You can use a cash-secured put option to create a win-win scenario. When you sell a put option, you're taking on the obligation to buy 100 shares of the stock at a specific price, known as the strike price, before a certain expiration date. In exchange for taking on that obligation, the buyer of that option pays you a premium. That cash is yours to keep, no matter what happens next.
How the Discount Works in Practice
Let's break down how this works using a real-world scenario. Assume Alcoa is trading around $45 per share. You like the company, but you'd prefer to get in a bit lower, maybe at $42.
You look at the options chain and sell a put option with a $42 strike price that expires in one month. The market might pay you $1.50 per share in premium for this option. Since options contracts cover 100 shares, you instantly collect $150 in cash.
Two things can happen over the next month.
First scenario: Alcoa stock drops below $42. You're obligated to buy 100 shares at $42 each. But remember that $1.50 premium you already collected? That lowers your actual net cost basis to $40.50 per share. You just bought a premier industrial stock at a 10% discount to where it was trading when you started.
Second scenario: Alcoa stock stays above $42 or moves higher. The option expires worthless. You don't get the shares, but you keep the $150. That's pure profit. You can turn around the next day and repeat the process, collecting more income while waiting for your price.
Managing the Real Risks of This Strategy
Nothing in the market is free. Selling puts sounds like magic, but you have to understand the risks before putting your capital on the line.
The biggest mistake investors make is treating options like a lottery ticket. This is a cash-secured strategy. That means you must have the cash sitting in your brokerage account to actually buy the shares if the stock drops. If you sell a $42 put, you need $4,200 in cash ready to go. Do not use margin for this.
What happens if Alcoa reports terrible earnings or the broader market crashes, and the stock plummets to $35? You are still forced to buy those shares at $42. Your net cost basis is $40.50, meaning you're immediately sitting on a paper loss.
This is why you only use this strategy on stocks you actually want to own for the long haul. If you'd be comfortable buying Alcoa at $42 through a normal broker order, you should be even happier buying it at a net cost of $40.50, even if the market is having a temporary tantrum.
The Blueprint for Executing Your Trade
Ready to execute this? Don't just open your broker account and click randomly. Follow a disciplined process to maximize your probability of success.
Look for options that expire between 30 and 45 days out. This timeframe is the sweet spot for options sellers because time decay accelerates, eroding the value of the option you sold and working in your favor. Target a strike price that sits just below a major technical support level on the stock chart. If Alcoa has a habit of bouncing off its 50-day moving average, place your strike price right around that level.

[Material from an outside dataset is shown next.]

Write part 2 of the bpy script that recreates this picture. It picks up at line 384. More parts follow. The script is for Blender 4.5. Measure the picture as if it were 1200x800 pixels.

Log into your brokerage platform, select Alcoa, open the options chain, and choose your expiration date. Look for the "Put" column, pick your strike price, and select "Sell to Open." Ensure you choose a "Limit Order" to control the exact premium you receive. Once the trade executes, the premium cash lands in your account immediately. Set a reminder for expiration day, let time decay do its job, and prepare to either own a great commodity stock at a discount or pocket the income and repeat the cycle.